Cummins ranks fourth in the newspaper's study of political giving by Minnesotans and others who have given to Minnesota candidates, parties, and political groups over the last four federal election cycles -- a period that extends back to 2001.

'Money ... deployed'

The state's third-ranking donor is not even from Minnesota. He's 51-year-old Internet entrepreneur Steve Kirsch, the multimillionaire inventor of one of the first versions of the optical mouse.

Kirsch, who lives in the San Francisco area, has spent more than $2 million in Minnesota -- almost all of it, he said, on DFL party organizations that sought to reelect Sen. Paul Wellstone before his death in October 2002. Other than that, he said, he has no connection to Minnesota.

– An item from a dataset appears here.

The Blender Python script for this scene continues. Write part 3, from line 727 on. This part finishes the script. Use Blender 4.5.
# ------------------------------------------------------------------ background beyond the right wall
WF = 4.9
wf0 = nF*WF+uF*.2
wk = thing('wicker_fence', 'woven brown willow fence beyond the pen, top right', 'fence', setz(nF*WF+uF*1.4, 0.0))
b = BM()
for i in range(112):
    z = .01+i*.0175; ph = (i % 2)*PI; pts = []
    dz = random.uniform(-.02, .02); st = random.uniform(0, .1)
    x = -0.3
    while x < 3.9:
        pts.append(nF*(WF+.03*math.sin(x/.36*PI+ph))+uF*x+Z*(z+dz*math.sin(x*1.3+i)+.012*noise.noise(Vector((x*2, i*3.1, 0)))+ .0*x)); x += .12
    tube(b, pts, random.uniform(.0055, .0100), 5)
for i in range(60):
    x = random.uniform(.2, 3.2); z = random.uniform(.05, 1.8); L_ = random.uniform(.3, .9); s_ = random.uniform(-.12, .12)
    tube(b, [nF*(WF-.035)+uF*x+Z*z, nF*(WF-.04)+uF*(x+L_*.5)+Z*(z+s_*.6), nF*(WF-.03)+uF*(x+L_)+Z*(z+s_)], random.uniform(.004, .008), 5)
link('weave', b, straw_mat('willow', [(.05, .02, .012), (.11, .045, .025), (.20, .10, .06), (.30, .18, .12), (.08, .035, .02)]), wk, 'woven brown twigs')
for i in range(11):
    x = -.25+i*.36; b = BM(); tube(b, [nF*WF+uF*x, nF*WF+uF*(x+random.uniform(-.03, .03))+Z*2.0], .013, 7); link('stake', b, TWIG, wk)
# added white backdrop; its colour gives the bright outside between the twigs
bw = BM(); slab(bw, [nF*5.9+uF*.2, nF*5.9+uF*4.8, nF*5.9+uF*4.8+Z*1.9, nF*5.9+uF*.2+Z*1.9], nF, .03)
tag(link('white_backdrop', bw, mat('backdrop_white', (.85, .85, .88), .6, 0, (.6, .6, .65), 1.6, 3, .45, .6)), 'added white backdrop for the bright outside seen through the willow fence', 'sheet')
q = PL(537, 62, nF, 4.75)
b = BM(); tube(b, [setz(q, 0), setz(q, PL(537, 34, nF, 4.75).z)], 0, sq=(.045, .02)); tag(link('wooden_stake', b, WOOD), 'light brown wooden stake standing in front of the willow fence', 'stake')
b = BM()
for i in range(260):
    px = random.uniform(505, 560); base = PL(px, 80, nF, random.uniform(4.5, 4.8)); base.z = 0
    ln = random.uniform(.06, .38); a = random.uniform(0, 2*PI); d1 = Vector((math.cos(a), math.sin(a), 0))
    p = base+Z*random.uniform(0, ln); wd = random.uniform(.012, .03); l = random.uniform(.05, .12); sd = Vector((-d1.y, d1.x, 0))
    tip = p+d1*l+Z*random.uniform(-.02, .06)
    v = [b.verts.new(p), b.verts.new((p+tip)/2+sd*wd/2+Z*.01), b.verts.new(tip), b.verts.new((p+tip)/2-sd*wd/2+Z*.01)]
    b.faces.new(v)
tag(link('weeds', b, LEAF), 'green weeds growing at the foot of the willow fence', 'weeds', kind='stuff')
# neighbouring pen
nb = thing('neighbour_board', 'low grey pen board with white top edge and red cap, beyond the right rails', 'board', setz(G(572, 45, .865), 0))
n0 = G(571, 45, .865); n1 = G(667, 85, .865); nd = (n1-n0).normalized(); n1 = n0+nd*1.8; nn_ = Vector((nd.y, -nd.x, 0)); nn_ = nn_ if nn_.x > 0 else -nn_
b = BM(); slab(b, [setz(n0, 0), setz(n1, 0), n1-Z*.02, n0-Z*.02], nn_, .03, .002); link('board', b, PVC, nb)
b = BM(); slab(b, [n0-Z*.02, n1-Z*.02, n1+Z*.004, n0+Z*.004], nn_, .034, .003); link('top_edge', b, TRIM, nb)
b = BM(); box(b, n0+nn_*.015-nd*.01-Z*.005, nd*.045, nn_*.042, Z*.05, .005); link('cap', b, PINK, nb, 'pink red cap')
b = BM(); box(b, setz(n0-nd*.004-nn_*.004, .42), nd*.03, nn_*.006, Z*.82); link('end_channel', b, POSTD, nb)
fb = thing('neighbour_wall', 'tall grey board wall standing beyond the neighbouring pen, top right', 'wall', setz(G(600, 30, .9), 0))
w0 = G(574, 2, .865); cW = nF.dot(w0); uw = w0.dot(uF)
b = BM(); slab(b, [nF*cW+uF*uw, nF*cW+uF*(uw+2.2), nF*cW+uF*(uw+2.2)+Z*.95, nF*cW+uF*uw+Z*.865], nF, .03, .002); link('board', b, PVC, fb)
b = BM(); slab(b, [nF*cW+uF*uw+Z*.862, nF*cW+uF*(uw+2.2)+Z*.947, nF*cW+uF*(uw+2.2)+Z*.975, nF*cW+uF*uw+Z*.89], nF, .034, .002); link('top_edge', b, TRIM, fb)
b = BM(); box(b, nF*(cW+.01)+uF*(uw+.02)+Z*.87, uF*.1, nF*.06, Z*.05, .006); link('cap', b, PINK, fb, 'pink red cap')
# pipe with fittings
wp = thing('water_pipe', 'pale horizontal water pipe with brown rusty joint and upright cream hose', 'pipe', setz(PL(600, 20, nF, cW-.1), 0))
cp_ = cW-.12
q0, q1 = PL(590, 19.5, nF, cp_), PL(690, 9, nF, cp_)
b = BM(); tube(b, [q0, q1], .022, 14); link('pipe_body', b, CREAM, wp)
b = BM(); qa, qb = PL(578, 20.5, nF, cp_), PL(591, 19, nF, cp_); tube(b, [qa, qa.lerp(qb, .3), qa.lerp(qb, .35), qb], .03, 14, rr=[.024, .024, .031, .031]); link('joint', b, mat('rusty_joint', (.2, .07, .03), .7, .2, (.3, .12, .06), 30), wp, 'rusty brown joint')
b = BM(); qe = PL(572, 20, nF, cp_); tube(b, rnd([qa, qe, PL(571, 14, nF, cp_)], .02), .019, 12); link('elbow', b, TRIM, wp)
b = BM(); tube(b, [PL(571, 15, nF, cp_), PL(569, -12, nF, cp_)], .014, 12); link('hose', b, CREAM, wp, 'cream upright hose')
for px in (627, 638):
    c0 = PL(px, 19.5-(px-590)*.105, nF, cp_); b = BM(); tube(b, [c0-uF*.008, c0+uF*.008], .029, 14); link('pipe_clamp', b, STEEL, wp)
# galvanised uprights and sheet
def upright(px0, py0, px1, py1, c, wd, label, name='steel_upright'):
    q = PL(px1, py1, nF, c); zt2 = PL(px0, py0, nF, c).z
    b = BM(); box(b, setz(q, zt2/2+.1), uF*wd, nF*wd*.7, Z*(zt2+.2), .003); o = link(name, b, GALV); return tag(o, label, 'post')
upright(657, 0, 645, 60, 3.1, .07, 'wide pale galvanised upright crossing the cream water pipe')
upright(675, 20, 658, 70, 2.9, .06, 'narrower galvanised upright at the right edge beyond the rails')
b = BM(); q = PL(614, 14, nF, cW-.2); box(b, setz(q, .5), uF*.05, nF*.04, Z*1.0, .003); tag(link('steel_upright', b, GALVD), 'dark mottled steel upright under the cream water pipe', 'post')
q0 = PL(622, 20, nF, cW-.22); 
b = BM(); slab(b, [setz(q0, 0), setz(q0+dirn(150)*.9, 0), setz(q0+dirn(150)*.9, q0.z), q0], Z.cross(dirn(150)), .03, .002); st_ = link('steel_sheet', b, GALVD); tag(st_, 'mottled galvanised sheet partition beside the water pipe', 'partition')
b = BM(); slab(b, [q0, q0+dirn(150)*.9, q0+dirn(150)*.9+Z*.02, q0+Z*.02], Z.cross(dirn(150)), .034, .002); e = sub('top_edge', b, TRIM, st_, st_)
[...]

Unlike Kirsch -- and Messinger -- some of the state's top givers have invested less in pushing causes than in funding their own campaigns. Among them is trial lawyer Mike Ciresi, who spent more than $1.1 million on his second U.S. Senate run. He also has spent more than $200,000 on a host of other DFL candidates, a figure that, taken by itself, would put him in the top 100 Minnesota political donors.

But this year, with pressure building to provide ever-more money for the most expensive presidential race in history, Ciresi says he's tapped out. "The money is outrageous," he said. "We're still getting calls, and we're saying 'No, we're done.'"

Ciresi advocates a system of public financing for elections, believing that big donations translate into access to politicians. But he rejects the conventional view that money buys the votes of elected officials.

"To say that because someone contributes to a candidate that therefore that candidate is going to vote the way that person wants, that doesn't happen," he said. Rather, he said, big donors give to the candidates who already reflect their views.

Bad government is worse

Another top Minnesota donor is Messinger's more famous ex-husband, Mark Dayton. While the former U.S. senator and department store heir Dayton used his personal fortune to finance his own $12 million campaign in 2000, he has since turned to funding others' campaigns.

He decided not to run for reelection in 2006, partly out of a distaste for fundraising on his own behalf. "I deplore the ever-increasing cost of these elections," said Dayton, who advocates a system of partial public financing.

But despite the ever-rising costs of campaigns, he said, "elections are much less expensive than bad government."

And so Dayton gives -- a lot. But of the more than $1.1 million he has contributed to others, only $166,200 has gone directly to candidates. Nearly $892,000 has gone to party committees, which have looser contribution limits.

In Messinger's case, only $65,000 of the millions she spent on politics has gone directly to state candidates since 2001. The vast majority has gone to an array of national causes, including the League of Conservation Voters, an advocacy group that tracks voting records in Congress and boasts of having helped defeat candidates with anti-environment records.

$1 million for amendment

Locally, she has also contributed $1 million to help pass a state constitutional amendment on the November ballot for a three-eighths percent increase in the state sales tax to raise money for the outdoors, the environment and the arts.

Messinger, living in a multi-million-dollar house near Lake Harriet's Rose Garden, declined to be interviewed for this story, though she did provide a written statement: "I am very fortunate that I was born into a family with a great deal of money and that I am able to support projects and issues that I care deeply about," she said. "I give so much because I have the resources, and I think it's the right thing to do -- it's what I want to do."

One of her concerns, she added, is to help those who haven't been as lucky. "Our society often favors the wealthy," she said, "and I therefore support candidates who believe in helping those who are not so fortunate."